Though the load cell and the magnetic force motor are both transducers of converting force to electricity, the technical aspects are very different, especially surrounding the mechanical elements. It must have been a very challenging proposal to the balance development team. Mr. Izumo mentioned, “Through the development of EK-H, we learned a lot about the Roberval* structure. It was a mere surprise to us how accurate the Roberval structure could be if properly engineered. We used to think the load cell technology is below the force motor technology in terms of accuracy. This revelation has led us to the SHS development.” This wiped out my credit for SHS development, but it reminded me of the story of Carlos Ghosn who resurrected the dying Nissan. He believes in and executes cross-functional organization. He, through his experiences at Michelin and Renault, excelled in the management by utilizing the expertise of the people crossing the cultural and functional boundaries, who otherwise were buried in the departmental or functional organizations, and later named it cross-functional organization.

Izumo’s case was cross-technical development team. The fact that he had to take over the load cell based development brought him new ways of looking at things. In order to excel in one technology is a great challenge itself, and most often without a deep understanding of one technology, one cannot design anything outstanding in this competitive market, but one can be easily confined to the technology, which results in limiting one's capability. To learn what the guy next to you is doing, and cross over the boundaries of thinking and imagination, could be a source for innovation and lead to breakthroughs.
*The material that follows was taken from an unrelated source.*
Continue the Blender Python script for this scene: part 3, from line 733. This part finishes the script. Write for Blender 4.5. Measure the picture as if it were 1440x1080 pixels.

Cross-technical act!

I was somewhat resistant to the naming of SHS since I thought this name would not necessarily challenge the technologies the competitors brought out ahead of us, however, having learnt the story behind the development I have to agree now a hundred percent that it is the right name and the concept and products we brought out by applying SHS were right on for this century as it stands well for the cross-technical development scheme that bore this new remarkable hybrid sensor.

Remarks: * Roberval was the name of French Mathematician who invented a parallelogram structure to eliminate effects of moment when applying a force on a weighing pan. In 1669 Professor Gilles Personne de Roberval of Pairs published a thesis on what he called his static enigma. This was the discovery that equilibrium could exit with his structure even when a weight is placed at different distances from the fulcrum.